The plan drawn up by the Privy Council was in the first instance of a conciliatory nature. The right of granting money in general was to be acknowledged, even in the case of tonnage and poundage: the levying of this tax up to the present time, however, was to be justified, on the ground that other kings had collected it before it had been granted. If Parliament, after this general acknowledgement of its right, should still persist in refusing the present King what former kings had enjoyed, he would be exculpated: not the government, but Parliament would in that case have to bear the blame of the breach which would arise in consequence.[490]

This was the tenor of the King's speech at the opening of the discussion on January 23, 1629. He asked for tonnage and poundage, less on the strength of his hereditary right to it, than on the plea of custom and necessity. He would always consider it as a gift of his people; but after their scruples had been removed by this declaration, he expected that an end would be put to all difficulties by a grant such as had been made to his ancestors. It was offensive to him that any one contested his title to a tax, without which his state could not be kept up. In the assembled Privy Council he declared that a temporary grant was derogatory to his honour. He said that he would no longer live from hand to mouth: he had as little disposition to suffer from want, or to allow the privileges of his crown to be wrested from him, as he had had thought of infringing the liberties of his people.[491] Secretary Coke, a member of the House, brought in the requisite bill without delay, and proposed the first reading.

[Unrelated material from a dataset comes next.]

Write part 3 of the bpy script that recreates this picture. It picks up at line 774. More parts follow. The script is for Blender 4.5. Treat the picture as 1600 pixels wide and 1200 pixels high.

The assembly, however, consisted of the very men who had thought that through the Petition of Right they had set up a fundamental law for ever, but had since then become conscious how little they had effected by that means.

An unpleasant impression had already been made on them by the printing of the Petition of Right without the expression of simple approval, but with the restrictive declarations which the King had at first made.[492] But besides this it was seen how little the King intended to be bound to the literal meaning of his words, for arrests without definite assignment of the reason had again taken place. The Star Chamber, which was already regarded as a court of doubtful legality, had imposed harsh and arbitrary penalties which awakened loud murmurs. The political opinions of one or two clergymen had caused general agitation. A preacher named Roger Manwaring gave utterance to extreme Royalist views. He defended forced loans, and contested the unconditional right of Parliament to grant taxes. From some passages of Scripture he deduced the absolute power of the sovereign, so that properly speaking no contract at all could, in his opinion, be made between king and people.[493] Parliament had called him to account for this, and had punished him by fine and suspension; but the King remitted the sentence. Another clergyman of kindred views, Montague, whom we have already mentioned, had been advanced by the King to the bishopric of Chichester, though, as deserves to be noticed, not without encountering opposition. For at the elections the old forms were still observed. Before the commissary of the Archbishop confirmed the election, which had taken place at the King's commands, he invited those present, if they knew anything in the life and conduct of the bishop-elect which could hinder his confirmation, to declare it. What had never been done on any other occasion was done then. An objection against Montague was presented in writing on the ground that doctrines occurred in his books which were irreconcilable with the existing institutions of England. The matter was brought before a court of justice, which, however, dismissed the objection as proceeding from a man who did not belong to the diocese of Chichester. The royal confirmation had then followed.[494] But must it not have been irritating to Parliament that the very men were promoted about whom it had complained? Its complaints seemed rather to serve as a recommendation.

Besides this a Jesuit institution had been discovered in the immediate neighbourhood of London, and had then not been prosecuted with all the severity which Parliament thought requisite. People complained that the number of Papists was increasing every day; that in the counties, where before there had been none, they were now reckoned by thousands. Mainly at the instigation of Sir John Eliot, the Lower House issued a declaration, that it desired to hold the Articles of the English Church in the sense in which they were understood by the writers, whose authority was recognised in that Church, and not in the sense of the Jesuits and Arminians, which was repudiated.

The question of tonnage and poundage came before the House while it was labouring under the irritation kindled by this discussion. What the government desired, the establishment of this tax on a legal footing, was also the wish of Parliament; but Parliament wished the matter to be settled in a way different from that intended by the King. Parliament desired to make the right of granting taxes a genuine reality, and henceforward to fix the duties in detail. The first reading of the bill brought forward by the government was rejected, on the formal ground that tonnage and poundage were subsidies, for granting which a resolution must be taken before a bill on the subject could be brought in.[495] Parliament espoused the cause of the London merchants, who had certainly suffered in support of its claims, and demanded that the proceedings of the Treasury should be reversed. For they maintained that the collection of tonnage and poundage was as much a breach of the fundamental principles of the realm, as the raising of any other tax that had not been granted would be. Or could any one, they asked, grant what he did not possess? If tonnage and poundage already belonged to the King, he did not need to have it granted him. The arrangement proposed by the government was rejected altogether: and everything else which was inconsistent with the literal meaning of the petition was also declared illegal.